§ Your objective: Will you quote precisely the lines that run from the top of the material below to the line containing "the chapel floor", both ends included?

§ Source material:
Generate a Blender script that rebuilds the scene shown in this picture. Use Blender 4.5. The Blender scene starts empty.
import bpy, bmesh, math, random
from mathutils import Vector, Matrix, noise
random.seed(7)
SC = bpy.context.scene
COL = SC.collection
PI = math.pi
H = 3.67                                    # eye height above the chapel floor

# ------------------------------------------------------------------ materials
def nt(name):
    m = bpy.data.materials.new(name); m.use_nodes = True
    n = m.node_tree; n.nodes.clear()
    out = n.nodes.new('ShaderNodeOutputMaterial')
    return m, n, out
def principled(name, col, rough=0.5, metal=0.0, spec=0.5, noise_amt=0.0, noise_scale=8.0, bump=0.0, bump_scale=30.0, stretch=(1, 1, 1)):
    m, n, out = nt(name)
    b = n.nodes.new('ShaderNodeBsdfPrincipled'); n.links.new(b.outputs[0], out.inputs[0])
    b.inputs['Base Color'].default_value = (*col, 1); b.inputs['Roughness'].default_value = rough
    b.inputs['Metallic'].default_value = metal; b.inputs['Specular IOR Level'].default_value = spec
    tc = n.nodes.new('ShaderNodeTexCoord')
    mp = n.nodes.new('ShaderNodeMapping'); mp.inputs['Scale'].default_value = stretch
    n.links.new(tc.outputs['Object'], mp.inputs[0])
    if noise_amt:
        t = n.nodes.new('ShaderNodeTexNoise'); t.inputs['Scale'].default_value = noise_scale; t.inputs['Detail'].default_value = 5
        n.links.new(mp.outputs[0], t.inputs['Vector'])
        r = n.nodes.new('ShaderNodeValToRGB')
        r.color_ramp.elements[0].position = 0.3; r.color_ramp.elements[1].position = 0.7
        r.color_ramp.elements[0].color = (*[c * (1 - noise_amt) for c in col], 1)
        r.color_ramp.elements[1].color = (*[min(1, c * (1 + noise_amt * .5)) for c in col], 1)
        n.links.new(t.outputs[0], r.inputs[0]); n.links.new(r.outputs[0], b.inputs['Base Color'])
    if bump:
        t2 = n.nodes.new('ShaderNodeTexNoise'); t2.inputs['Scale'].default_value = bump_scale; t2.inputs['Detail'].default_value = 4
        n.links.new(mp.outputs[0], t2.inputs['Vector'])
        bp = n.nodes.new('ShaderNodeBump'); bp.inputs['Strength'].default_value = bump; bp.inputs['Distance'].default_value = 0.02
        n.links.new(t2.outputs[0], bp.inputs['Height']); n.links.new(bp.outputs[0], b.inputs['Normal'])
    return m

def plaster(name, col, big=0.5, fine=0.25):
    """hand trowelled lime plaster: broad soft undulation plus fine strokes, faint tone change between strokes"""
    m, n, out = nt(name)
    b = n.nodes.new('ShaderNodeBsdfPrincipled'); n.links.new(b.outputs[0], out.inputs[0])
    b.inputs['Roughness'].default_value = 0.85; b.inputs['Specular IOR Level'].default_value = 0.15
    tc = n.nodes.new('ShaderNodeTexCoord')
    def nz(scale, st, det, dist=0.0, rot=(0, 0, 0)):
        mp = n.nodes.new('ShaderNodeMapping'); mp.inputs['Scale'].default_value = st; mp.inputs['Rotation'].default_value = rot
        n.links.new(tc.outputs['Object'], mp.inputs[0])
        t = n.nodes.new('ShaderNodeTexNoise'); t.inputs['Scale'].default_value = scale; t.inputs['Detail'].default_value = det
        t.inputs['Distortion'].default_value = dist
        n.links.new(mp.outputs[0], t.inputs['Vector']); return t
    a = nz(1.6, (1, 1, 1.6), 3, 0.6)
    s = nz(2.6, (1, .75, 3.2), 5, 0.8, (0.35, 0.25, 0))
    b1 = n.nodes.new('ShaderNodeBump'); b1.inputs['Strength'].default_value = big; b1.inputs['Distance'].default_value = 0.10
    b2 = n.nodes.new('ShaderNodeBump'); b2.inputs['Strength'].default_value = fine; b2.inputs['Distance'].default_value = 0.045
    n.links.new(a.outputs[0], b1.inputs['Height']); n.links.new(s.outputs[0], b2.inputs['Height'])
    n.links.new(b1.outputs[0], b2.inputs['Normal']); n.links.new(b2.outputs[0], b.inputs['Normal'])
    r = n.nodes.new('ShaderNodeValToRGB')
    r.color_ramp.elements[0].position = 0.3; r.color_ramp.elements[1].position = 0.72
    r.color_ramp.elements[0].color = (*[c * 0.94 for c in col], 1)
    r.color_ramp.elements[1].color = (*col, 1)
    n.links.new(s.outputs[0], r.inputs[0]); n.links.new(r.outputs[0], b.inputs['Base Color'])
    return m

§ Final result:
Generate a Blender script that rebuilds the scene shown in this picture. Use Blender 4.5. The Blender scene starts empty.
import bpy, bmesh, math, random
from mathutils import Vector, Matrix, noise
random.seed(7)
SC = bpy.context.scene
COL = SC.collection
PI = math.pi
H = 3.67                                    # eye height above the chapel floor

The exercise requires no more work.